Prace troszkę poszły do przodu.
Zazwyczaj dłubię wieczorami, a że nie mam możliwości pstryknięcia w miarę dobrych fotek przy sztucznym oświetleniu, robię je kiedy mam okazję w dzień - tym razem dopiero w weekend.
Zakończyłem walkę z gąskami. Zaszpachlowałem wszystkie moim zdaniem "niepotrzebne" wnęki. Wyszło jak wyszło. Dolne odcinki pokryłem dla sprawdzenia efektu surfecer'em. Powiedzmy, że może być. Wygląda to tak.


Zbliżenie.


Potem zabrałem się za górę, która po przykręceniu do wanny wygląda tak.

Tutaj wcześniej wklejone "żaluzje".

Dokleiłem też wydechy.

Wanna z górną częścią pojazdu są bardzo dobrze spasowane.
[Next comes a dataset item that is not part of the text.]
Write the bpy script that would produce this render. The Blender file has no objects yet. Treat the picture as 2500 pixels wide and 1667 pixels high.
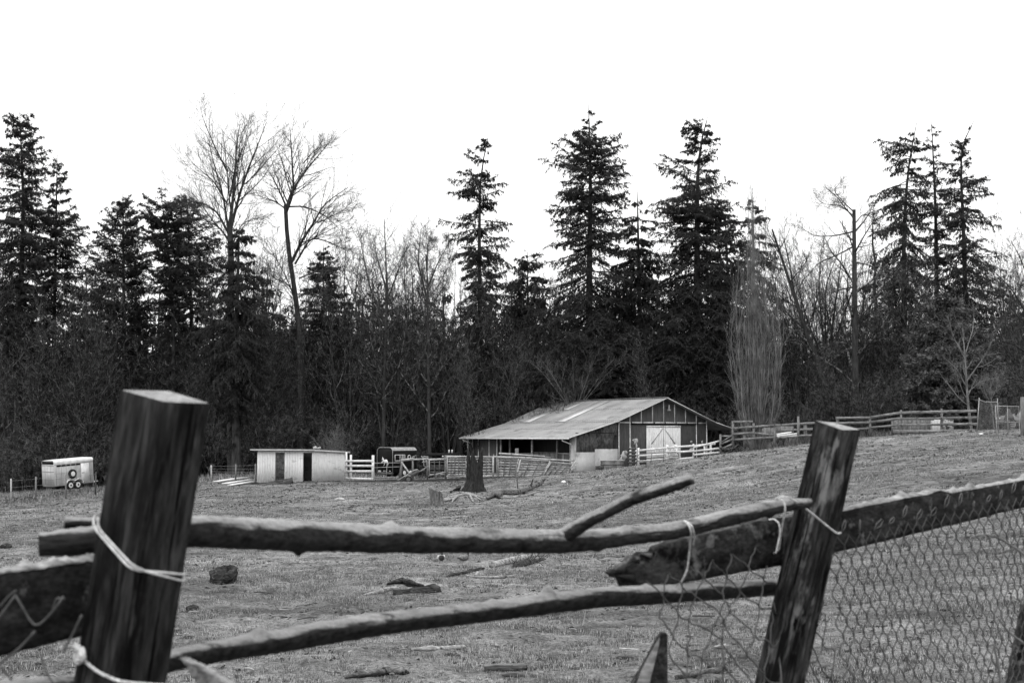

Mam nadzieję, że reszta klejenia przebiegnie bezproblemowo.
Zastanawiam się nad malowaniem - dokładnie nad tym, jaki kolor był na tym pojeździe jako podkład. Myślałem o rozjaśnionym kolorze docelowym - zielonym (model raczej będzie w kamuflażu jednokolorowym) lub przyciemnionym German Yellow. Ma ktoś z Was jakieś informacje na ten temat.